Contract Alterations Corporation neither appeared nor served an answer. From December 30, 1988, to June 25, 1990, the plaintiffs’ attorney mailed several letters and made telephone calls to Contract Alterations Corporation and its insurance carrier, General Accident Insurance Co., inquiring as to when he would receive an answer. In April 1991 the plaintiffs’ attorney spoke with an employee of General Accident Insurance Co., who informed him that the matter had been sent to its outside counsel, McDonald & O’Connor. Later that month, McDonald & O’Connor moved, pursuant to CPLR 3215 (c), on behalf of the Contract Alterations Corporation to dismiss the complaint for failure to enter a default judgment. The plaintiffs cross-moved for leave to enter a default judgment against Contract Alterations Corporation.
An action is deemed abandoned where a default has occurred and where a plaintiff has failed to seek a default judgment within one year after the default (CPLR 3215 [c]). Under such circumstances, to avoid dismissal of the complaint as abandoned, the plaintiffs must offer a reasonable excuse for their delay and must demonstrate that their complaint is meritorious (see, Eaves v Ocana, 122 AD2d 18; Manago v Giorlando, 143 AD2d 646, 647). In this case, the plaintiffs did not abandon the action. Further, they had sufficient cause for the delay in entering a default judgment (see, Pappoe v Custodio, 156 AD2d 211; Rosenbaum v Ace Tr. Corp., 112 AD2d 210). Forbearance by the plaintiffs to allow Contract Alterations Corporation and its insurance carrier time to investigate *511the accident is a sufficient cause for delay (see, Rosenbaum v Ace Tr. Corp., supra). Further, the plaintiffs’ verified complaint was sufficient to demonstrate the meritorious nature of their cause of action (see, Manago v Giorlando, 143 AD2d 646, supra). Accordingly, the motion by Contract Alterations Corporation to dismiss the complaint insofar it is asserted against it pursuant to CPLR 3215 (c) is denied and the plaintiffs’ cross motion for leave to enter a default judgment is granted (see, CPLR 3215 [a]; Amar Jit Singh v Kalish, 153 AD2d 621, 625).
As for the plaintiffs’ separate motion for leave to amend the summons and complaint, leave to amend pursuant to CPLR 305 (c) should be granted where "(1) there is evidence that the correct defendant (misnamed in the original process) has in fact been properly served, and (2) the correct defendant would not be prejudiced by granting the amendment sought” (Ober v Rye Town Hilton, 159 AD2d 16, 20). The plaintiffs herein have failed the first part of this test. The record clearly shows, and the plaintiffs admit, an employee of Grumman Corporation was served with process. For the plaintiffs to have succeeded on this motion they would have had to have served Grumman Aerospace Corporation with their summons and complaint which named Grumman Corporation, thus obtaining jurisdiction over Grumman Aerospace Corporation. They did not.

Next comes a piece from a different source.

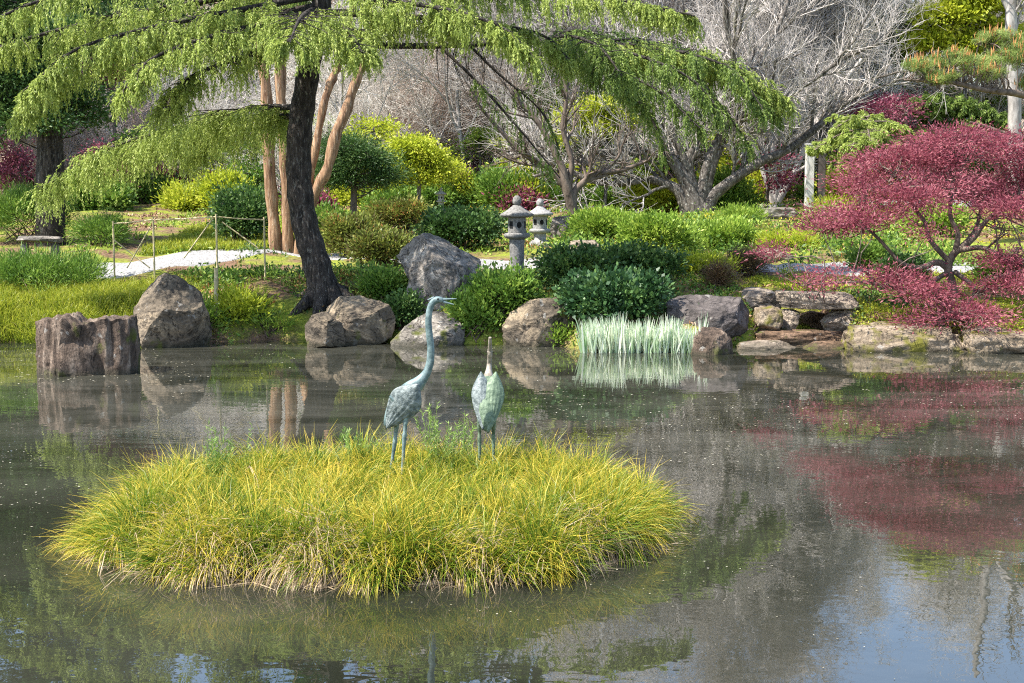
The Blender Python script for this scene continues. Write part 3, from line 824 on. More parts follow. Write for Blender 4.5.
woods = [thicket(70 + i, 6.0) for i in range(5)]
spots = []
for i in range(30):
    px = rw.uniform(325, 640) if i < 18 else rw.uniform(640, 930); y = rw.uniform(54, 62)
    spots.append(((px - 512) / F * y, y, rw.uniform(.7, 1.15)))
for i in range(14):
    px = rw.uniform(60, 330); y = rw.uniform(46, 60)
    spots.append(((px - 512) / F * y, y, rw.uniform(.6, 1.0)))
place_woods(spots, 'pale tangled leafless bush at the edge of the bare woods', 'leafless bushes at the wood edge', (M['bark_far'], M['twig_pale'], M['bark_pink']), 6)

# ------------------------------------------------------------------ leafy trees
def leafy_tree(name, label, base, trunks, pads, mat, tmat, seed, leafL=.06, leafW=.03, n=9000, gap=.25, clump=.14, flat=0.0, group=None, upb=.4, shell=.45, down=0.0, limbr=.02, per=22):
    r = np.random.default_rng(seed)
    t = thing(name, label, 'tree', base, group)
    gl, gn = Geo(), Geo()
    tips = []
    for c in trunks:
        c = resample(c, 16)
        tubes(gl, c[None, :, :3], c[None, :, 3], 9)
    gl.build('trunk', tmat, t, smooth=True)
    gb = Geo()
    allp = np.concatenate([resample(c, 16)[4:, :3] for c in trunks])
    vol = np.array([p[1][0] * p[1][2] for p in pads]); vol = vol / vol.sum()
    for (c, rad), w in zip(pads, vol):
        cc = blob_leaves(gn, c, rad, int(n * w), leafL, leafW, r, clump, per, shell, upb, gap, flat, down)
        k = max(2, min(14, len(cc) // 3))
        tip = cc[r.integers(0, len(cc), k)] if len(cc) else np.zeros((0, 3))
        for tp in tip:
            j = allp[np.argmin(np.linalg.norm(allp - tp, axis=1) + np.where(allp[:, 2] > tp[2] + .1, .6, 0) + r.uniform(0, .5, len(allp)))]
            m1 = j * .6 + tp * .4 + r.normal(size=3) * .12; m2 = j * .25 + tp * .75 + r.normal(size=3) * .1
            q = resample([j, m1, m2, tp], 8)
            tubes(gb, q[None], np.linspace(limbr, limbr * .25, 8)[None], 5)
    gb.build('limbs', tmat, t)
    gn.build('crown', mat, t)
    return t

def pad(px, py, Yv, wx, hy, dy=None):
    k = mpp(Yv)
    return (at(px, py, Yv), (wx * k, (dy or wx * .8) * k, hy * k))

# red maple on the right
rb = hit(955, 297); RY = rb[1]
tr = [L3(RY, (952, 304, 16), (953, 285, 12), (948, 268, 12), (955, 252, 11), (972, 240, 9), (985, 222, 7), (1005, 205, 5), (1035, 180, 3)),
      L3(RY, (950, 270, 12), (938, 262, 10), (920, 268, 8), (900, 262, 6), (880, 240, 5), (860, 225, 4), (835, 228, 2)),
      L3(RY, (954, 256, 9), (958, 235, 8), (950, 215, 6), (952, 190, 5), (948, 160, 3), (940, 140, 2)),
      L3(RY, (950, 262, 9), (930, 240, 7), (925, 222, 6), (912, 205, 5), (905, 185, 3, -.4), (890, 170, 2, -.5)),
      L3(RY, (960, 250, 9), (985, 248, 7, -.4), (1010, 262, 6, -.8), (1035, 255, 4, -1), (1065, 240, 2, -1)),
      L3(RY, (956, 252, 8), (975, 230, 6, .5), (985, 195, 5, .8), (1000, 165, 3, 1)),
      L3(RY, (948, 272, 8), (925, 285, 6, -.5), (900, 288, 5, -.8), (860, 282, 4, -1), (810, 285, 2, -1)),
      L3(RY, (955, 272, 8), (975, 290, 6, -.6), (960, 312, 5, -1.2), (940, 322, 3, -1.5))]
tr = [[[*q[:3], q[3] * .68] for q in c_] for c_ in tr]
pads = [pad(955, 148, RY, 62, 20), pad(905, 168, RY, 58, 22), pad(1005, 160, RY, 55, 22), pad(1045, 180, RY, 50, 26), pad(868, 195, RY, 44, 22), pad(915, 205, RY - .9, 40, 20),
        pad(838, 216, RY - .3, 34, 14), pad(985, 195, RY + .8, 60, 20), pad(955, 185, RY - 1.1, 36, 14), pad(1010, 215, RY - 1, 30, 16), pad(1055, 225, RY, 45, 24), pad(905, 180, RY + 1, 60, 24),
        pad(822, 230, RY - .6, 34, 12), pad(812, 212, RY - .2, 26, 10), pad(870, 222, RY - 1, 36, 12), pad(940, 232, RY - 1.2, 30, 9), pad(800, 284, RY - 1, 30, 9), pad(845, 280, RY - 1.1, 38, 12), pad(890, 284, RY - 1.2, 40, 14), pad(780, 256, RY - .6, 24, 10), pad(925, 298, RY - 1.4, 34, 14), pad(965, 318, RY - 1.6, 48, 16),
        pad(1005, 290, RY - 1.2, 34, 16), pad(1045, 275, RY - .8, 36, 20), pad(915, 322, RY - 1.6, 22, 6), pad(1000, 262, RY - .8, 26, 12)]
leafy_tree('red_maple_tree', 'low spreading lacy dark-red maple above the stone ledge on the right bank', (rb[0], rb[1], rb[2] - .1), tr, pads, M['maple'], M['bark_brown'], 8,
           leafL=.07, leafW=.019, n=76000, gap=.60, clump=.17, flat=.62, upb=-.15, shell=.3, limbr=.015, per=48)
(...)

Accordingly, the Supreme Court did not obtain jurisdiction over Grumman Aerospace Corporation; therefore, the court could not add it as a party to the action (see, Ober v Rye Town Hilton, supra; Simpson v Kenston Warehousing Corp., 154 AD2d 526).
We have considered the plaintiffs’ remaining contentions and find them to be without merit. Thompson, J. P., Miller, Copertino and Pizzuto, JJ., concur.